The experimenters looked at 4 primary outcome measures. The first was exposure time. This was defined as the amount of time that passed between when any part of the first officer to enter the room’s body crossed the threshold and when any entering officer detected and fired at the second suspect. This was designed to represent how long the second shooter would have been able to fire at the officers before they returned fire (In the study the second suspect began firing about a second after the officers entered the room). The average exposure time in the threshold condition was 1.2 seconds. In the direct entry condition, it was 2.7 seconds. That difference was large and statistically significant. It took over twice as long on average for officers in the direct entry condition to deal with the second suspect!
The second outcome measure was stalling in the door. During a room entry, it is important that each officer moves quickly through the door so that the entire team can get into the room. If the first officer in a group paused in the doorway or completely stopped, this was coded as a stall. None of the participants in the threshold group stalled in the doorway. In the direct entry condition, 18% of the groups stalled in the doorway. This again was a large and statically significant finding.
The third outcome was arc of fire violations. Entering a room with a team is always a somewhat chaotic process and officers move to many different places. It is important that when they shoot at suspects officers do so in a way that does not injure other officers or innocent people. An arc of fire violation represents an officer shooting at a suspect when someone who he does not intend to shoot is potentially in the way of the shot (between the officer and the suspect) or in a position that if the shot misses the suspect it could hit the unintended person (behind the suspect). In this study, all the arc of fire violations always involved another officer being between the shooting officer and the suspect. There were arc of fire violations in 12% of the threshold entries and 59% of the direct entries. That difference was very large and statistically significant. There were 4 times the number of arc of fire violations in the direct entry!

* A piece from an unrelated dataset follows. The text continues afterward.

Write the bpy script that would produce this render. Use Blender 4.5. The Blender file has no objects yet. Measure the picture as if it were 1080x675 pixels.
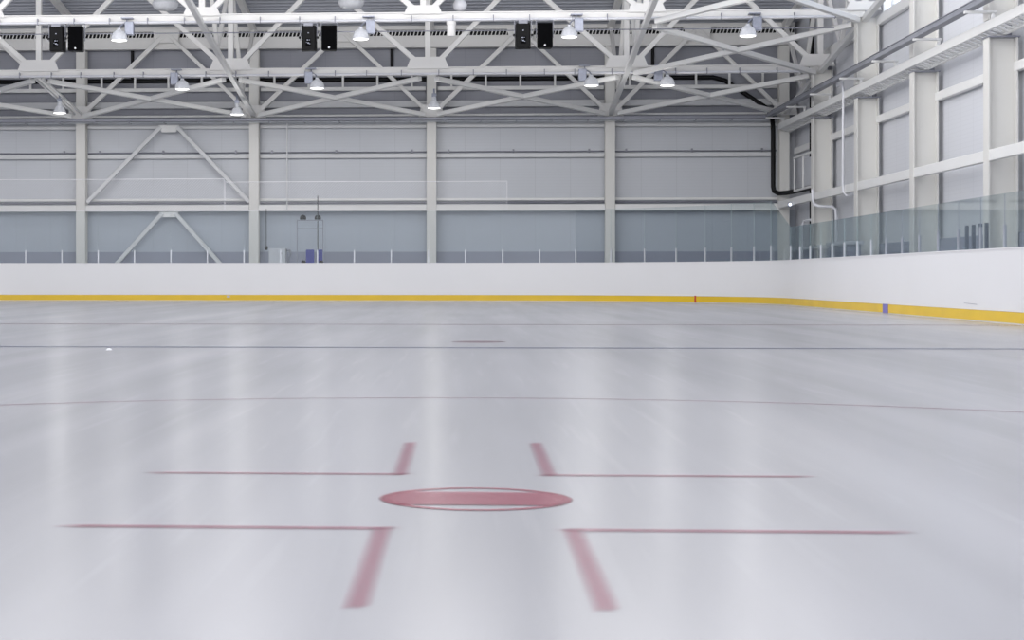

The last thing they looked at was whether the groups shot at the innocent person. This occurred in about 25% of the runs overall (although no one hit the innocent person). There were more shots at the innocent person in the threshold entries than the direct, but the difference was not statistically significant. This meant that the difference may have been due to chance variation.
So What?
This study shows that room entries are very complex situations that can be very difficult for officers to deal with. It also shows a method to help the officers manage this complexity. Performing a threshold evaluation allows officers to take a large and difficult to manage problem and break it into manageable pieces.